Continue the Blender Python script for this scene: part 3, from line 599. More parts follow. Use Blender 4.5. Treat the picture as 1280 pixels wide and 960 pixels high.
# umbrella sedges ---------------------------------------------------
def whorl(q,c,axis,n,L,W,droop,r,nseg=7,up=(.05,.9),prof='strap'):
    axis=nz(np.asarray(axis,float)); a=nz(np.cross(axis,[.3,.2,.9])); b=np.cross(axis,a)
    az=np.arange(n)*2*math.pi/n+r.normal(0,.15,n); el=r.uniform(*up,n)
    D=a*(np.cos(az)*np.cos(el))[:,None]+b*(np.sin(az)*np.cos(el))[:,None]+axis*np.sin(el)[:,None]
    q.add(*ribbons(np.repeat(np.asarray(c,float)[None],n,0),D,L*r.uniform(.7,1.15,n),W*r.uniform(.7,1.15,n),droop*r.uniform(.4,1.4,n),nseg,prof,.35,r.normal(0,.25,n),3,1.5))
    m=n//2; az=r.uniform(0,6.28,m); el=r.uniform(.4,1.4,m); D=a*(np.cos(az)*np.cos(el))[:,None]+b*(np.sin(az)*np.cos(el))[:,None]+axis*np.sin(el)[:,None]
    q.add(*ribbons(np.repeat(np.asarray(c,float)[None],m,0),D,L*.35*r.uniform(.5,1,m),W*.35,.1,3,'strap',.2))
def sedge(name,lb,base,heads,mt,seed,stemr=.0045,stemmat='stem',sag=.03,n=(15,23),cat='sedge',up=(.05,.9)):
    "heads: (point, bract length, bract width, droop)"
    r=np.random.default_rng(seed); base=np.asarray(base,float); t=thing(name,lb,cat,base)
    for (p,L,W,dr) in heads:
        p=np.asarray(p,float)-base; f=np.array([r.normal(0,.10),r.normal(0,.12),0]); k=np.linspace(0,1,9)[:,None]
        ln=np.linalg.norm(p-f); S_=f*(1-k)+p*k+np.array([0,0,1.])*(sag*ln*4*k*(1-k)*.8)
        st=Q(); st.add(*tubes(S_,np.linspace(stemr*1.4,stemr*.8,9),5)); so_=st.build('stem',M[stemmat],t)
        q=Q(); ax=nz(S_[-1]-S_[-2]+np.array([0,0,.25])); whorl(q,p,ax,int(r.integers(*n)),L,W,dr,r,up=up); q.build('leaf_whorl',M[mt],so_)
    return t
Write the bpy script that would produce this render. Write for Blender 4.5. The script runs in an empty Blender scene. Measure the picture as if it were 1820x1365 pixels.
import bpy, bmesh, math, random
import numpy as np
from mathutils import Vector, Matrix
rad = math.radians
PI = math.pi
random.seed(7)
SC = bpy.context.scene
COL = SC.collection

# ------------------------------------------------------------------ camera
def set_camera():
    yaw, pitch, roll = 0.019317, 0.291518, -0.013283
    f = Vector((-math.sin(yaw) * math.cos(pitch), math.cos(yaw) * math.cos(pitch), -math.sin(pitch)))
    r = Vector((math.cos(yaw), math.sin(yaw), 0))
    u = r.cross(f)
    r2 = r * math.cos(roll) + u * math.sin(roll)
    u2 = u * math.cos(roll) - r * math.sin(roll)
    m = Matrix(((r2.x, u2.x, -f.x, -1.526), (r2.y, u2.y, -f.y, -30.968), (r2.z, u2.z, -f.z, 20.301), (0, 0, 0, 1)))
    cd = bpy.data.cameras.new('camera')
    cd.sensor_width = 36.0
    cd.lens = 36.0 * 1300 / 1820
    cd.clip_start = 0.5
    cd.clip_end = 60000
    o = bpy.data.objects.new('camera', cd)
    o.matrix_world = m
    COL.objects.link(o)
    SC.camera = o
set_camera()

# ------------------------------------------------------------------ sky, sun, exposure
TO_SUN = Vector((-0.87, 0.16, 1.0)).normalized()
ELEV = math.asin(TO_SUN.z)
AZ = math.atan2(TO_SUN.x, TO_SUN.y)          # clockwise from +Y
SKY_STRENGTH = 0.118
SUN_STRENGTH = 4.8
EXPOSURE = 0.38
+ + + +
DIRECTIONS FOR THIS TASK:
Go through the records and show every line with the string "scene" in it.

ANSWER TO THE EXERCISE:
Continue the Blender Python script for this scene: part 3, from line 599. More parts follow. Use Blender 4.5. Treat the picture as 1280 pixels wide and 960 pixels high.
Write the bpy script that would produce this render. Write for Blender 4.5. The script runs in an empty Blender scene. Measure the picture as if it were 1820x1365 pixels.
SC = bpy.context.scene